Provided material -
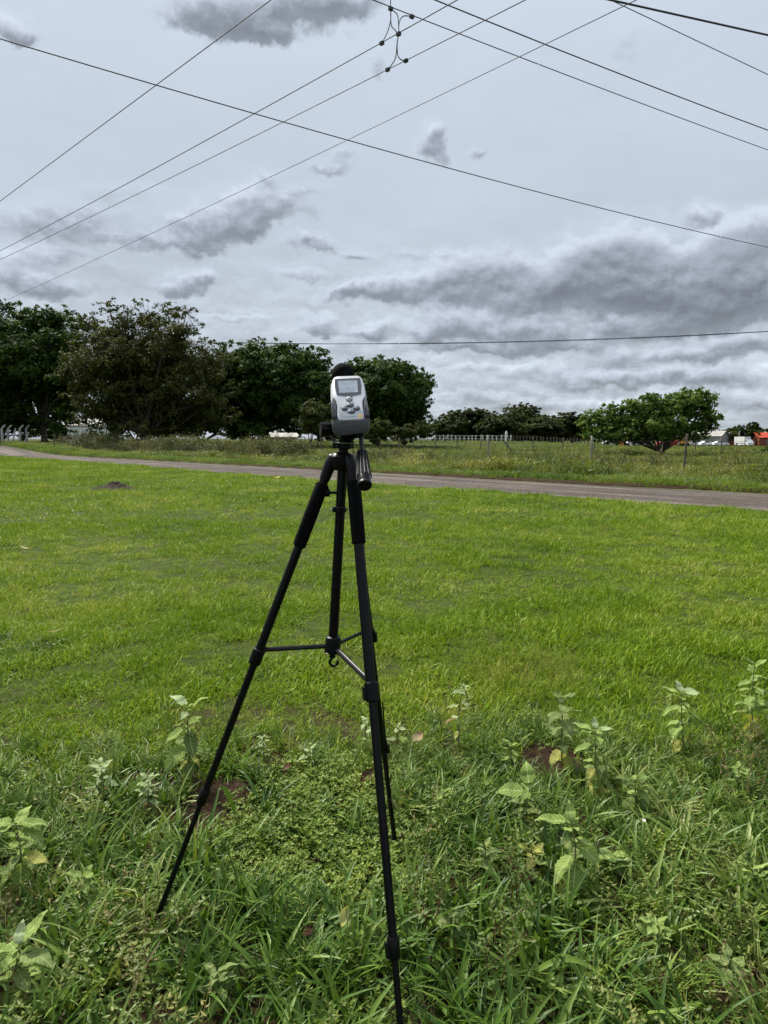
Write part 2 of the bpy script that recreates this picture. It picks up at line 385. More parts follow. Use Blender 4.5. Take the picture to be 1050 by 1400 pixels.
def weedleaf(name, a, c, vein):
    def f(bb):
        o = ocoord(bb); s = bb.new('ShaderNodeSeparateXYZ'); bb.put(s.inputs[0], o)
        ax = bb.m('ABSOLUTE', s.outputs[0])
        ph = bb.m('SUBTRACT', s.outputs[1], bb.m('MULTIPLY', ax, .75))
        vv = bb.m('ABSOLUTE', bb.m('SUBTRACT', bb.m('FRACT', bb.m('MULTIPLY', ph, 7.5)), .5))
        side = bb.ss(vv, .33, .48)
        mid = bb.ss(ax, .008, .03, 1.0, 0.0)
        base = bb.mix(bb.ss(bb.m('ADD', bb.m('MULTIPLY', orand(bb), .6), bb.m('MULTIPLY', bb.noise(o, 5, 4, .6), .5)), .2, .9), a, c)
        return bb.mix(bb.m('MAXIMUM', bb.m('MULTIPLY', side, .62), bb.m('MULTIPLY', mid, .8)), base, vein)
    return leafmat(name, f, .3, .75, .05)


M['wleaf'] = weedleaf('weed_leaf', (.13, .205, .042), (.24, .325, .085), (.42, .48, .21))
M['wpale'] = weedleaf('weed_leaf_pale', (.22, .29, .12), (.34, .41, .21), (.47, .53, .33))
M['wdull'] = weedleaf('weed_leaf_dull', (.10, .15, .045), (.19, .24, .08), (.31, .36, .16))
M['wyellow'] = weedleaf('weed_leaf_yellow', (.22, .25, .05), (.34, .34, .09), (.45, .44, .18))
M['wbrown'] = weedleaf('weed_leaf_brown', (.20, .13, .08), (.32, .22, .14), (.40, .30, .20))
M['wbrownstem'] = mat('brown_stem', (.11, .05, .025), .7, .2)
M['wstem'] = mat('weed_stem', lambda bb: bb.ramp(bb.noise(pos(bb), 20, 3), [(.3, (.10, .11, .05)), (.7, (.19, .19, .09))]), .7, .2)


# ------------------------------------------------------------------ mesh helpers
class MB:
    def __init__(s): s.v = []; s.f = []
    def add(s, vs, fs):
        o = len(s.v); s.v += [tuple(q) for q in vs]; s.f += [tuple(i + o for i in q) for q in fs]; return s
    def box(s, c, sx, sy, sz, R=None):
        vs = []
        for k in (-1, 1):
            for j in (-1, 1):
                for i in (-1, 1):
                    p = Vector((i * sx / 2, j * sy / 2, k * sz / 2))
                    vs.append((R @ p if R else p) + Vector(c))
        return s.add(vs, [(0, 2, 3, 1), (4, 5, 7, 6), (0, 1, 5, 4), (2, 6, 7, 3), (0, 4, 6, 2), (1, 3, 7, 5)])
    def tube(s, path, rad, n=10, cap=True, sq=1.0):
        path = [Vector(p) for p in path]
        if not hasattr(rad, '__len__'): rad = [rad] * len(path)
        t0 = (path[1] - path[0]).normalized()
        a = t0.orthogonal().normalized(); vs = []; fs = []
        for i, p in enumerate(path):
            t = (path[min(i + 1, len(path) - 1)] - path[max(i - 1, 0)]).normalized()
            a = (a - t * a.dot(t)).normalized(); c = t.cross(a)
            for k in range(n):
                an = 2 * PI * k / n
                vs.append(p + (a * math.cos(an) + c * math.sin(an) * sq) * rad[i])
        for i in range(len(path) - 1):
            for k in range(n):
                fs.append((i * n + k, i * n + (k + 1) % n, (i + 1) * n + (k + 1) % n, (i + 1) * n + k))
        if cap:
            fs.append(tuple(range(n - 1, -1, -1))); fs.append(tuple(range((len(path) - 1) * n, len(path) * n)))
        return s.add(vs, fs)
    def lathe(s, c, axis, prof, n=24, sx=1.0, sy=1.0, xref=None):
        """prof: list of (radius, height along axis)"""
        ax = Vector(axis).normalized(); a = Vector(xref) if xref else ax.orthogonal()
        a = (a - ax * a.dot(ax)).normalized(); bq = ax.cross(a); c = Vector(c); vs = []; fs = []
        for r, h in prof:
            for k in range(n):
                an = 2 * PI * k / n
                vs.append(c + ax * h + a * math.cos(an) * r * sx + bq * math.sin(an) * r * sy)
        for i in range(len(prof) - 1):
            for k in range(n):
                fs.append((i * n + k, i * n + (k + 1) % n, (i + 1) * n + (k + 1) % n, (i + 1) * n + k))
        fs.append(tuple(range(n - 1, -1, -1))); fs.append(tuple(range((len(prof) - 1) * n, len(prof) * n)))
        return s.add(vs, fs)
    def prism(s, poly, fr, h0, h1, inset=0.0):
        """poly in frame (o, x, y, n): 2-D outline pushed from h0 to h1"""
        o, X, Y, N = fr; n = len(poly)
        cx = sum(p[0] for p in poly) / n; cy = sum(p[1] for p in poly) / n
        vs = [o + X * p[0] + Y * p[1] + N * h0 for p in poly]
        vs += [o + X * p[0] + Y * p[1] + N * (h1 - inset * .5) for p in poly]
        k = lambda p: (p[0] + (cx - p[0]) * inset * 12, p[1] + (cy - p[1]) * inset * 12)
        vs += [o + X * k(p)[0] + Y * k(p)[1] + N * h1 for p in poly]
        fs = [tuple(range(n - 1, -1, -1)), tuple(range(2 * n, 3 * n))]
        for j in (0, 1):
            for i in range(n): fs.append((j * n + i, j * n + (i + 1) % n, (j + 1) * n + (i + 1) % n, (j + 1) * n + i))
        return s.add(vs, fs)


def mk(name, v, f, m, smooth=True):
    me = bpy.data.meshes.new(name); me.from_pydata([tuple(q) for q in v], [], f); me.update()
    if smooth:
        me.polygons.foreach_set('use_smooth', np.ones(len(me.polygons), bool))
    if m: me.materials.append(m)
    return me


def npmesh(name, V, Fa, m, smooth=False):
    """numpy mesh; Fa is (n, 3) or (n, 4)"""
    me = bpy.data.meshes.new(name); V = np.asarray(V, np.float32); Fa = np.asarray(Fa, np.int32); k = Fa.shape[1]
    me.vertices.add(len(V)); me.vertices.foreach_set('co', V.ravel())
    me.loops.add(Fa.size); me.loops.foreach_set('vertex_index', Fa.ravel())
    me.polygons.add(len(Fa)); me.polygons.foreach_set('loop_start', np.arange(0, Fa.size, k, dtype=np.int32))
    me.polygons.foreach_set('loop_total', np.full(len(Fa), k, np.int32))
    if smooth: me.polygons.foreach_set('use_smooth', np.ones(len(Fa), bool))
    me.update(calc_edges=True)
    if m: me.materials.append(m)
    return me


def tag(o, label=None, cat=None, group=None, kind=None):
    if label: o['label'] = label
    if cat: o['category'] = cat
    if group: o['group'] = group
    if kind: o['kind'] = kind
    return o


def link(name, me, parent=None, loc=None, rot=None, scl=None):
    o = bpy.data.objects.new(name, me); COL.objects.link(o)
    if parent: o.parent = parent
    if loc is not None: o.location = loc
    if rot is not None: o.rotation_euler = rot
    if scl is not None: o.scale = scl
    return o


def thing(name, loc, label, cat, group=None):
    o = bpy.data.objects.new(name, None); COL.objects.link(o); o.empty_display_size = .1
    o.location = loc; tag(o, label, cat, group); o['_o'] = list(loc)
    return o


def part(name, mb, m, root, parent=None, smooth=True, sharp=35, label=None):
    """a mesh in world coordinates becomes a part of root (or a sub-part of parent)"""
    off = Vector(root['_o'])
    me = mk(name, [Vector(q) - off for q in mb.v], mb.f, m, smooth)
    if smooth: me.set_sharp_from_angle(angle=math.radians(sharp))
    o = link(name, me, parent or root)
    if label: o['label'] = label
    return o


# ------------------------------------------------------------------ ground and road
def axis_pts(lo, hi, fine, n):
    k = np.arcsinh(hi / fine); k0 = np.arcsinh(lo / fine)
    return fine * np.sinh(np.linspace(k0, k, n))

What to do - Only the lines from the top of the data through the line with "M['wstem'] = mat('weed_stem', lambda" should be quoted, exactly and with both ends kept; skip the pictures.

Task response -
Write part 2 of the bpy script that recreates this picture. It picks up at line 385. More parts follow. Use Blender 4.5. Take the picture to be 1050 by 1400 pixels.
def weedleaf(name, a, c, vein):
    def f(bb):
        o = ocoord(bb); s = bb.new('ShaderNodeSeparateXYZ'); bb.put(s.inputs[0], o)
        ax = bb.m('ABSOLUTE', s.outputs[0])
        ph = bb.m('SUBTRACT', s.outputs[1], bb.m('MULTIPLY', ax, .75))
        vv = bb.m('ABSOLUTE', bb.m('SUBTRACT', bb.m('FRACT', bb.m('MULTIPLY', ph, 7.5)), .5))
        side = bb.ss(vv, .33, .48)
        mid = bb.ss(ax, .008, .03, 1.0, 0.0)
        base = bb.mix(bb.ss(bb.m('ADD', bb.m('MULTIPLY', orand(bb), .6), bb.m('MULTIPLY', bb.noise(o, 5, 4, .6), .5)), .2, .9), a, c)
        return bb.mix(bb.m('MAXIMUM', bb.m('MULTIPLY', side, .62), bb.m('MULTIPLY', mid, .8)), base, vein)
    return leafmat(name, f, .3, .75, .05)


M['wleaf'] = weedleaf('weed_leaf', (.13, .205, .042), (.24, .325, .085), (.42, .48, .21))
M['wpale'] = weedleaf('weed_leaf_pale', (.22, .29, .12), (.34, .41, .21), (.47, .53, .33))
M['wdull'] = weedleaf('weed_leaf_dull', (.10, .15, .045), (.19, .24, .08), (.31, .36, .16))
M['wyellow'] = weedleaf('weed_leaf_yellow', (.22, .25, .05), (.34, .34, .09), (.45, .44, .18))
M['wbrown'] = weedleaf('weed_leaf_brown', (.20, .13, .08), (.32, .22, .14), (.40, .30, .20))
M['wbrownstem'] = mat('brown_stem', (.11, .05, .025), .7, .2)
M['wstem'] = mat('weed_stem', lambda bb: bb.ramp(bb.noise(pos(bb), 20, 3), [(.3, (.10, .11, .05)), (.7, (.19, .19, .09))]), .7, .2)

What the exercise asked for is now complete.